Eating Our Own Cooking

Froghair, the company I’m currently spending most of my time on, has spent a considerable amount of time wandering in the fog.  As I explained in chapter 1, when I started the company, it was a very low priority, we went through various permutations of ownership, it morphed into a little business I ran out of my garage with my boys, and I ultimately sold it.  Then, when my partner and I took Froghair back, we found we needed to create a much clearer focus.  Our beacon in the fog is now to become the leading agency in the outdoor sector that helps launch brands internationally.  Our catalyzing statements have to do with specific benchmarks we have set for each month as we have tried to undo the damage created by the previous owner.  And having those benchmarks (which will be discussed in more detail in subsequent chapters) has turned Froghair from a company that was under deep water financially into one that is beginning to make a profit and move my partner and I toward our broader goals.

On a far more personal level, my overarching beacon in the fog is to make a dent in the poverty that permeates developing countries.  But that is an overwhelming challenge, one that world leaders, philanthropic organizations, and development agencies have not been able to solve.  Recognizing my inability to fix such an overwhelming issue with my limited means, I turned to a catalyzing statement that motivates me each day and that has brought many like-minded individuals on board with me—to educate 1,000 young people from developing countries by the time I turn fifty.


The beacon in the fog is our destination.  Where do we want to go?  This is our big, audacious goal.  For some, it is a dream vacation to France.  For John F. Kennedy, it was his goal of having the best space program in the world. For me, it is educating young people in developing countries.

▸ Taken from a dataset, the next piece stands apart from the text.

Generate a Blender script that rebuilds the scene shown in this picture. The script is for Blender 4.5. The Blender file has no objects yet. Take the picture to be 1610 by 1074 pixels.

Our beacon in the fog is not a short-term goal; it is a long-term goal that our short-term goals are leading to.  We then supplement it with our catalyzing statements, which add specificity.  As we zig zag toward our individual beacons, it is essential that we pause long enough to climb high enough up a tree to see beyond the fog.  We are then able to check our bearings to see if we are heading in the direction our zig zagging is supposed to be taking us.